Os habitantes de Newtown perguntam-se porque é que o filho tinha acesso às armas. Eu acho que o problema é muito mais complexo. Penso que nos devemos perguntar porque é que Adam tinha problemas psicológicos e emocionais tão graves! E também porque é que ele sentiu necessidade de matar a mãe, antes de cometer os outros crimes.

Enfim, são questões complexas e, sem conhecimento de causa, limitamo-nos a especular. Mas quis o acaso que eu assistisse, recentemente, a um programa que o canal alemão ARD transmitiu em Julho passado e que eu gravara. Foi um programa muito difícil de aguentar, um autêntico murro no estômago, que me deixou incomodada durante vários dias, pois tratava de um tema tabu por excelência: mães que molestam sexualmente os seus filhos. A polícia, e mesmo alguns psicólogos, acreditam que apenas os homens são capazes de tal crime, o que põe as vítimas numa situação de grande abandono, pois é difcílimo encontrar quem acredite nelas e lhes dê apoio. E põe-nas, muitas vezes, com vontade de matar a própria mãe, apesar de admitir ainda a amar, como confessou alguém nesse programa.
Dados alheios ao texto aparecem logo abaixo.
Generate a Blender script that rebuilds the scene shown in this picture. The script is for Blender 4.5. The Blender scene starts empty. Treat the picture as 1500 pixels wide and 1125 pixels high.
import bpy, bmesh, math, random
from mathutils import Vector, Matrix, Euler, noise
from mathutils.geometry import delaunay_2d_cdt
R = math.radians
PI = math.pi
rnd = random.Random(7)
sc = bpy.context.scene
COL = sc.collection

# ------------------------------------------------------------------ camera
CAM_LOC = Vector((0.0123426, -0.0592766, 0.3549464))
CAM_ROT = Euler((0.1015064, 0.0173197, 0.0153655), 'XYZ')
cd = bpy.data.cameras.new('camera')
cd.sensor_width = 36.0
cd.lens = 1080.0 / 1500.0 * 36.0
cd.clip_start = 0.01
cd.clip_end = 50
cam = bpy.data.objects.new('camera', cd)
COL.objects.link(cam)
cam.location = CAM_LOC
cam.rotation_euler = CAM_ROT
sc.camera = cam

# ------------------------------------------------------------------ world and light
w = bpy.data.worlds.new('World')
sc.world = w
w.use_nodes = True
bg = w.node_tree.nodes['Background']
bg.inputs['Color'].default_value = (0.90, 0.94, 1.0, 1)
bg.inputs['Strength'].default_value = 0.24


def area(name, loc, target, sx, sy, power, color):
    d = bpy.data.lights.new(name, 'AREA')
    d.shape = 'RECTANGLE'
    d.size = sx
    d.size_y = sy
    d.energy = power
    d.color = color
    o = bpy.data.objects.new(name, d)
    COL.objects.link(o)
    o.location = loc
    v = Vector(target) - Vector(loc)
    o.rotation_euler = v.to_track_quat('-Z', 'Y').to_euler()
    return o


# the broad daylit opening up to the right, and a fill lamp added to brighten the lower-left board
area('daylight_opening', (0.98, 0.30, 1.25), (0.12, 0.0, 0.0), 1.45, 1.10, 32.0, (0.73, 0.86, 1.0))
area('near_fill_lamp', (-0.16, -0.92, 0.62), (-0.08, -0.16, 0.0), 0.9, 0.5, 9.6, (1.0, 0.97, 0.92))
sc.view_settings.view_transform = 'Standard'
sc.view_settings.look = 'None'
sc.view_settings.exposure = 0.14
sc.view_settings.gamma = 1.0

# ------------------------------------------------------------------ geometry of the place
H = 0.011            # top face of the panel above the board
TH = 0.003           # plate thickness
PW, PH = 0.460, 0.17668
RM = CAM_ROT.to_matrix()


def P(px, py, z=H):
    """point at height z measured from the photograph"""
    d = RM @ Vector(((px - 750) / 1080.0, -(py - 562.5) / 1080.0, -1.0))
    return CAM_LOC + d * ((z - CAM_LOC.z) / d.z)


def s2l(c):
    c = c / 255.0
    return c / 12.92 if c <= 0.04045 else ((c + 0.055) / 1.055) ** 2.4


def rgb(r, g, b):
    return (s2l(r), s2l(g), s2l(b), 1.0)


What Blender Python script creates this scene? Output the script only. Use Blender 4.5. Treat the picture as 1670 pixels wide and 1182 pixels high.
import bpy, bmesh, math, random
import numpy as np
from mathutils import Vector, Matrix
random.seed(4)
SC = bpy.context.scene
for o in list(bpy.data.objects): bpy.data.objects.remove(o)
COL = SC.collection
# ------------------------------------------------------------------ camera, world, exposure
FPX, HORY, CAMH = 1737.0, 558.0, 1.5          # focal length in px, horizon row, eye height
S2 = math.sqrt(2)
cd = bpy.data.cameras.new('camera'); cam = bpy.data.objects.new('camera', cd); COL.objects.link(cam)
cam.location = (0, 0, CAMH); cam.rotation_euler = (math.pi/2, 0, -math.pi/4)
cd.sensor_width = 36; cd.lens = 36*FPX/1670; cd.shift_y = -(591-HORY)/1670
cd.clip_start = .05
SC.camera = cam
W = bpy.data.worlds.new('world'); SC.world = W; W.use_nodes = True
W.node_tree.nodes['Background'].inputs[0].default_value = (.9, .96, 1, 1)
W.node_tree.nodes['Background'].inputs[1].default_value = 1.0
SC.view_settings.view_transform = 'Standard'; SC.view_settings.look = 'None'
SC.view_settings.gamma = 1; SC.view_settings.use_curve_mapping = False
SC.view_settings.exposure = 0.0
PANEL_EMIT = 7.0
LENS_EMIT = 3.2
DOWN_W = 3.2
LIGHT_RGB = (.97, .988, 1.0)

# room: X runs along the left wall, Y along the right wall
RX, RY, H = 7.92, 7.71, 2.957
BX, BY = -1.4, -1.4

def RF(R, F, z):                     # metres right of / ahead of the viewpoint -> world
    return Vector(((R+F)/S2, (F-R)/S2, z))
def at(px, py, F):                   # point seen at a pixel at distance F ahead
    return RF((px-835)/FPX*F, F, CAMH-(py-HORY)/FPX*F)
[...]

Não é minha intenção desculpar ninguém que cometa crimes horrendos pelo facto de ter sido abusado, maltratado, desleixado, ou humilhado pela mãe/pelos pais. Mas nada do que fazemos é por acaso. E tentar compreender as causas é deixar de fechar os olhos a este tipo de situações, que podem ter consequências terríveis.

Toda a gente censura os filhos que não tratam bem dos pais velhos. Mas quase ninguém censura os pais que não tratam bem dos filhos crianças. A não ser que o caso acabe em tragédia, fechamos os olhos a muitas maldades, porque, enfim, pais são pais. A dignidade das crianças, porém, não é inferior à dos idosos.

Adenda: já depois de ter escrito este post, constatei que passou, esta semana, mais uma reportagem sobre crianças sujeitas a abusos, no canal alemão regional MDR. Estudos parecem demonstrar (pelo menos, na Alemanha), que 15% (!!!) dos pais utilizam métodos, digamos, menos ortodoxos (para sermos simpáticos) a fim de "domarem" os filhos: tareias, queimaduras provocadas e o sacudir violentamente (que pode, aliás, levar à morte de bebés e crianças pequenas). As feridas físicas costumam curar. Já as psicológicas...

4 comentários:

JoZé disse...

Excelente dedo numa ferida!

Bartolomeu disse...

Em causa, uma quantidade infinita de tabus, de preconceitos e, não menos grave, de um enorme cinísmo social.
Em Portugal, sucede com frequência, os vizinhos aperceberem-se de que existe algo de errado com aqueles que mais tarde vêm a ser protagonistas de casos extremos de violência e na altura em que são inquiridos, encolhem os ombros e mostram-se muito surpreendidos com o sucedido. A par de tudo isto, a irresponsabilidade das autoridades e das instituições a quem compete analizar e tratar esses casos, que são informados de que algo está errado com determinada pessoa, mas depois não agem, escudando-se nas imensas burocracias que é necessário ultrapassar.
Um mundo cão, minha amiga Cristina.

Anónimo disse...

Minha amiga! Mãe só devia ser aquela que ama mesmo e protege. Infelizmente como tudo há mães e "bestas" que nem aos filhos reconhecem e os matam e maltratam e é revoltante quando tanta gente que gostava de ter um filho e o trataria bem não o pode ter e outras não dão valor a esse bem. A esse milagre. Um beijinho amiga. Bfsemana!

Cristina Torrão disse...

Obrigada pelas vossas palavras:)
Não há dúvida de que a nossa sociedade é cobarde nesse aspeto. E muito hipócrita. Por outro lado, maus tratos no seio de uma família são sempre muito difíceis de provar. Mas acho que as autoridades deviam andar mais atentas, sim. E devia haver mais sensiblização.